A bit later, I was given a chance to try playing on the pipe. My lungs, as it turned, were not capable of taking in as much air as needed and therefore I chose to skip my pathetic 'performance' in this article. But Mr Krieger tootled to that extent that half of Atyrau could hear him.

"Let me finish my pint and I'll give you an interview," he would say to journalists.

It took him nearly five minutes to finish a pint. Unlike others, he came here with his own clay mug, seemingly a one-liter one.

He told he has been living in Kazakhstan for over 25 years. Worked almost in every corner of the vast country he ended up here. He has special relations with West Kazakhstan.

"Business," he said and with a smile on face pretty quickly offered me, in his broken Russian, a deal - "I give you a dress. You promise you wear it three days and come to the festivaaal?"

Such are Germans...

The secret of Bavarian girls

While the consul was having beer, a German ethnic choir Veilchen (Violets) from Aktobe entertained the guests. The choir's art director Ravil Gaffarov is a fan of German culture and is the author of many of songs from the choir's repertoire.

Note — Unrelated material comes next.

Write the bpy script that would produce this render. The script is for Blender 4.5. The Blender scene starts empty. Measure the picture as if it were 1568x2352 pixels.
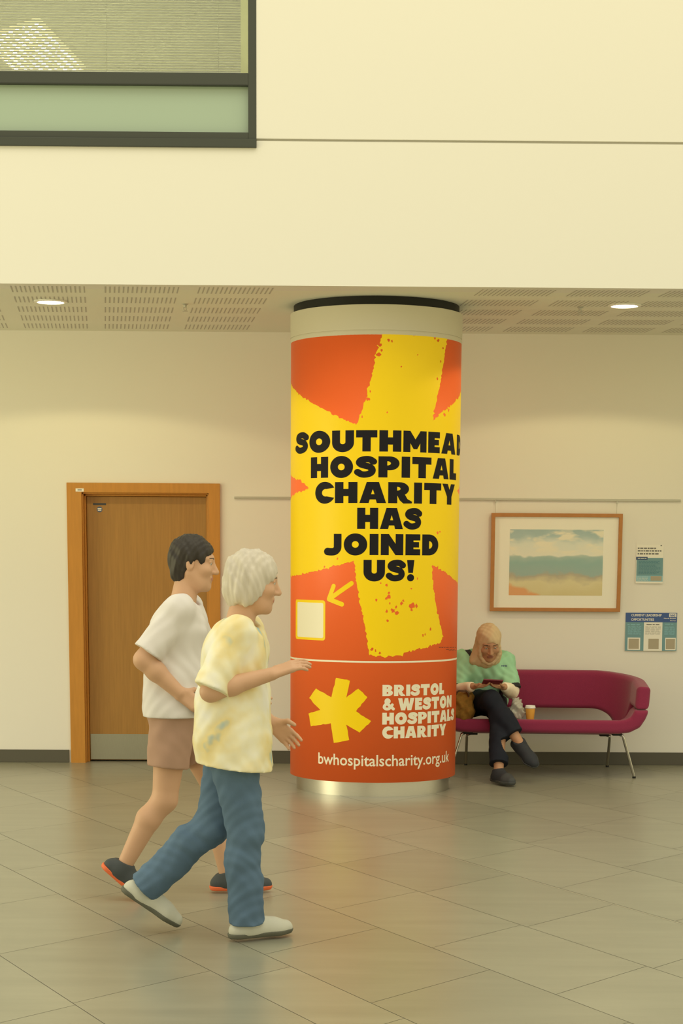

"I love this culture since my early ages. My family lived near Aktobe in a small village Mikhailovka. In Soviet times, 80% of the population there were Germans. That's where I learnt the language and got to know the German culture and this fact guided me in my life. I organized a choir of 20 girls with excellent voice qualities. All of them are of different ethnicities and they love their trade, as I do," he says.

The guys indeed sang well. The visitors, drunk already, understood a few words, however actively tried to keep up with the girls.

One of the girls wearing a Bavarian dress agreed to pose for our photographer, but to a request to demonstrate the miracle of stamina - to carry as much mugs of beer in hands as possible - she refused. In Bavaria, they say, girls can carry 9 at once.

"I tried but failed. The thing is, they do it thanks to breasts of impressive volume," she unveiled the secret.

"Oktoberfest is a special holiday. It marks the end of all farming works. Beer flows like a river these days. By the way, it is stronger than normal beers. Another thing to say, it is not just a people's holiday, but a good platform for business. Germans like discussing things while having beer..." one of the event's sponsors Joseph Shmal told.

"It is the fourth time this festival is held in Atyrau. West Kazakhstan is a dynamically developing region and it has many German firms working. Besides, it is a home to some number of ethnic Germans. Therefore, it is already a good tradition established here, I can say," added Mr Doumler.